INSTRUCTIONS TO FOLLOW:
Output the full material exactly as it appears here.

INFORMATION SHOWN:
^^^^^^^^^^^^^^^^

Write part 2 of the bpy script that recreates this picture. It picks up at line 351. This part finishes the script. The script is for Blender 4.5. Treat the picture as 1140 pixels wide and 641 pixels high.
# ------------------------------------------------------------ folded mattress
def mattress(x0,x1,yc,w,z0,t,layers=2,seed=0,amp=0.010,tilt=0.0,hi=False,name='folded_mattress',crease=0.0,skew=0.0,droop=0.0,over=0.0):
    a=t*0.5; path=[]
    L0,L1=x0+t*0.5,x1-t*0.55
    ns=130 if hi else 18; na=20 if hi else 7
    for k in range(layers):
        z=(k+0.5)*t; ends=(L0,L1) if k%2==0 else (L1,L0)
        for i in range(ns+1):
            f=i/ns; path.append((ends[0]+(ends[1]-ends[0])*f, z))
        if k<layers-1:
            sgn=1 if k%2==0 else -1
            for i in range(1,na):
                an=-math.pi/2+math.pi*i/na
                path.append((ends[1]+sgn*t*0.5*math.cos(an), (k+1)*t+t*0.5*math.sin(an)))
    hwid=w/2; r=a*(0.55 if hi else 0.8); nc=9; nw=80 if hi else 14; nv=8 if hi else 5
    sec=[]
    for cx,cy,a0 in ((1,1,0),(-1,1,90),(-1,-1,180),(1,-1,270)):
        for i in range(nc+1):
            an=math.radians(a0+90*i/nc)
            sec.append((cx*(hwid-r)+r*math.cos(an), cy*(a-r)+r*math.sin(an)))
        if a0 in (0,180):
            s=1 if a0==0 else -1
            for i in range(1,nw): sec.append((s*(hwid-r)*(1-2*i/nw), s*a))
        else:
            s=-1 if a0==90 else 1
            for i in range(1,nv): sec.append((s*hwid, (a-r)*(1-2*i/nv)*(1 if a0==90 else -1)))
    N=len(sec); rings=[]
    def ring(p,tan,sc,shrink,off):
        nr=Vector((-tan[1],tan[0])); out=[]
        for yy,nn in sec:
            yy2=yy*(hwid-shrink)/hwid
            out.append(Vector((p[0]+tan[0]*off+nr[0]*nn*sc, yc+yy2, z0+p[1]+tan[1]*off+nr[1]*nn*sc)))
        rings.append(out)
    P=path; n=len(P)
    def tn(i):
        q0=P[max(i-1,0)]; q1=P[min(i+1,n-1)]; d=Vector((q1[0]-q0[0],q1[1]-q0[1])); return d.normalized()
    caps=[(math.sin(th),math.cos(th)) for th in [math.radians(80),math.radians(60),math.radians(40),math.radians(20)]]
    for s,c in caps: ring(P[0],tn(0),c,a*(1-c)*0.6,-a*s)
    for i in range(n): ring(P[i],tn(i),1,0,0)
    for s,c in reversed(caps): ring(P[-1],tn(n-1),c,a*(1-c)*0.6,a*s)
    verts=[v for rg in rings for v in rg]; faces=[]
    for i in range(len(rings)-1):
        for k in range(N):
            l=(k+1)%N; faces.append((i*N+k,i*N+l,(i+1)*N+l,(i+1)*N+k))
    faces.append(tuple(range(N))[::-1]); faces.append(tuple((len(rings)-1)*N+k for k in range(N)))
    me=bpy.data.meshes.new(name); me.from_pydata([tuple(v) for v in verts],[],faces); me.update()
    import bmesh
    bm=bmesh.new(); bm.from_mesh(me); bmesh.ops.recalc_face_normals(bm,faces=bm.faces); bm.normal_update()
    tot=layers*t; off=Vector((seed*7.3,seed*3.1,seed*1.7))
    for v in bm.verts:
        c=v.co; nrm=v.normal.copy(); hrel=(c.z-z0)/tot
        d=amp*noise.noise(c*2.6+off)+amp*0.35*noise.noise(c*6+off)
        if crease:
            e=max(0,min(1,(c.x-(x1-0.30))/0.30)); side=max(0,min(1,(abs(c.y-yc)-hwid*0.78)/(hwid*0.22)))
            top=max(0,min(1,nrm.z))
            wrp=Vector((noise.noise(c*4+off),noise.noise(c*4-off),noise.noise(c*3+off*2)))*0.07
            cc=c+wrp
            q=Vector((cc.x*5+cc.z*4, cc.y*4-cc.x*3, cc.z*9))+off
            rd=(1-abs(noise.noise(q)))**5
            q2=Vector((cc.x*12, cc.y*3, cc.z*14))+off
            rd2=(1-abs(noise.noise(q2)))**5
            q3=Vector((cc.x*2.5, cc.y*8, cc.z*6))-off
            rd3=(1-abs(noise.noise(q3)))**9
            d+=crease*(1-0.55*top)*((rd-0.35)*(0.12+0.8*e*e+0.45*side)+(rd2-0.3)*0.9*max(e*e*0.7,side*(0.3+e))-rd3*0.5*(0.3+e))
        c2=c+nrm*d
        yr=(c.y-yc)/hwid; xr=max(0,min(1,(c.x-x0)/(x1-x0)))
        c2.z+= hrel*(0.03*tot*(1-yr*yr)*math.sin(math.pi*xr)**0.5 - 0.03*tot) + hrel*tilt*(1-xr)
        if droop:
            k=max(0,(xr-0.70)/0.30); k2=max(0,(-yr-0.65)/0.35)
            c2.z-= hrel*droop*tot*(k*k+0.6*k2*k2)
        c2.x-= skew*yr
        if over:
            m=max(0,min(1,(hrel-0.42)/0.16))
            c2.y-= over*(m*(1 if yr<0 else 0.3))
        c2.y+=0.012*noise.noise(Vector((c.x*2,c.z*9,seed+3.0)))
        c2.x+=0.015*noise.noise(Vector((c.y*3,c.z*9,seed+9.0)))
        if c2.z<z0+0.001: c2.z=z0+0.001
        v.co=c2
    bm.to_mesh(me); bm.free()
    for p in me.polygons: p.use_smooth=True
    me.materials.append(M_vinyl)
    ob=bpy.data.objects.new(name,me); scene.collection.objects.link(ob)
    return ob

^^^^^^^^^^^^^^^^

COMPLETE OUTPUT:
Write part 2 of the bpy script that recreates this picture. It picks up at line 351. This part finishes the script. The script is for Blender 4.5. Treat the picture as 1140 pixels wide and 641 pixels high.
# ------------------------------------------------------------ folded mattress
def mattress(x0,x1,yc,w,z0,t,layers=2,seed=0,amp=0.010,tilt=0.0,hi=False,name='folded_mattress',crease=0.0,skew=0.0,droop=0.0,over=0.0):
    a=t*0.5; path=[]
    L0,L1=x0+t*0.5,x1-t*0.55
    ns=130 if hi else 18; na=20 if hi else 7
    for k in range(layers):
        z=(k+0.5)*t; ends=(L0,L1) if k%2==0 else (L1,L0)
        for i in range(ns+1):
            f=i/ns; path.append((ends[0]+(ends[1]-ends[0])*f, z))
        if k<layers-1:
            sgn=1 if k%2==0 else -1
            for i in range(1,na):
                an=-math.pi/2+math.pi*i/na
                path.append((ends[1]+sgn*t*0.5*math.cos(an), (k+1)*t+t*0.5*math.sin(an)))
    hwid=w/2; r=a*(0.55 if hi else 0.8); nc=9; nw=80 if hi else 14; nv=8 if hi else 5
    sec=[]
    for cx,cy,a0 in ((1,1,0),(-1,1,90),(-1,-1,180),(1,-1,270)):
        for i in range(nc+1):
            an=math.radians(a0+90*i/nc)
            sec.append((cx*(hwid-r)+r*math.cos(an), cy*(a-r)+r*math.sin(an)))
        if a0 in (0,180):
            s=1 if a0==0 else -1
            for i in range(1,nw): sec.append((s*(hwid-r)*(1-2*i/nw), s*a))
        else:
            s=-1 if a0==90 else 1
            for i in range(1,nv): sec.append((s*hwid, (a-r)*(1-2*i/nv)*(1 if a0==90 else -1)))
    N=len(sec); rings=[]
    def ring(p,tan,sc,shrink,off):
        nr=Vector((-tan[1],tan[0])); out=[]
        for yy,nn in sec:
            yy2=yy*(hwid-shrink)/hwid
            out.append(Vector((p[0]+tan[0]*off+nr[0]*nn*sc, yc+yy2, z0+p[1]+tan[1]*off+nr[1]*nn*sc)))
        rings.append(out)
    P=path; n=len(P)
    def tn(i):
        q0=P[max(i-1,0)]; q1=P[min(i+1,n-1)]; d=Vector((q1[0]-q0[0],q1[1]-q0[1])); return d.normalized()
    caps=[(math.sin(th),math.cos(th)) for th in [math.radians(80),math.radians(60),math.radians(40),math.radians(20)]]
    for s,c in caps: ring(P[0],tn(0),c,a*(1-c)*0.6,-a*s)
    for i in range(n): ring(P[i],tn(i),1,0,0)
    for s,c in reversed(caps): ring(P[-1],tn(n-1),c,a*(1-c)*0.6,a*s)
    verts=[v for rg in rings for v in rg]; faces=[]
    for i in range(len(rings)-1):
        for k in range(N):
            l=(k+1)%N; faces.append((i*N+k,i*N+l,(i+1)*N+l,(i+1)*N+k))
    faces.append(tuple(range(N))[::-1]); faces.append(tuple((len(rings)-1)*N+k for k in range(N)))
    me=bpy.data.meshes.new(name); me.from_pydata([tuple(v) for v in verts],[],faces); me.update()
    import bmesh
    bm=bmesh.new(); bm.from_mesh(me); bmesh.ops.recalc_face_normals(bm,faces=bm.faces); bm.normal_update()
    tot=layers*t; off=Vector((seed*7.3,seed*3.1,seed*1.7))
    for v in bm.verts:
        c=v.co; nrm=v.normal.copy(); hrel=(c.z-z0)/tot
        d=amp*noise.noise(c*2.6+off)+amp*0.35*noise.noise(c*6+off)
        if crease:
            e=max(0,min(1,(c.x-(x1-0.30))/0.30)); side=max(0,min(1,(abs(c.y-yc)-hwid*0.78)/(hwid*0.22)))
            top=max(0,min(1,nrm.z))
            wrp=Vector((noise.noise(c*4+off),noise.noise(c*4-off),noise.noise(c*3+off*2)))*0.07
            cc=c+wrp
            q=Vector((cc.x*5+cc.z*4, cc.y*4-cc.x*3, cc.z*9))+off
            rd=(1-abs(noise.noise(q)))**5
            q2=Vector((cc.x*12, cc.y*3, cc.z*14))+off
            rd2=(1-abs(noise.noise(q2)))**5
            q3=Vector((cc.x*2.5, cc.y*8, cc.z*6))-off
            rd3=(1-abs(noise.noise(q3)))**9
            d+=crease*(1-0.55*top)*((rd-0.35)*(0.12+0.8*e*e+0.45*side)+(rd2-0.3)*0.9*max(e*e*0.7,side*(0.3+e))-rd3*0.5*(0.3+e))
        c2=c+nrm*d
        yr=(c.y-yc)/hwid; xr=max(0,min(1,(c.x-x0)/(x1-x0)))
        c2.z+= hrel*(0.03*tot*(1-yr*yr)*math.sin(math.pi*xr)**0.5 - 0.03*tot) + hrel*tilt*(1-xr)
        if droop:
            k=max(0,(xr-0.70)/0.30); k2=max(0,(-yr-0.65)/0.35)
            c2.z-= hrel*droop*tot*(k*k+0.6*k2*k2)
        c2.x-= skew*yr
        if over:
            m=max(0,min(1,(hrel-0.42)/0.16))
            c2.y-= over*(m*(1 if yr<0 else 0.3))
        c2.y+=0.012*noise.noise(Vector((c.x*2,c.z*9,seed+3.0)))
        c2.x+=0.015*noise.noise(Vector((c.y*3,c.z*9,seed+9.0)))
        if c2.z<z0+0.001: c2.z=z0+0.001
        v.co=c2
    bm.to_mesh(me); bm.free()
    for p in me.polygons: p.use_smooth=True
    me.materials.append(M_vinyl)
    ob=bpy.data.objects.new(name,me); scene.collection.objects.link(ob)
    return ob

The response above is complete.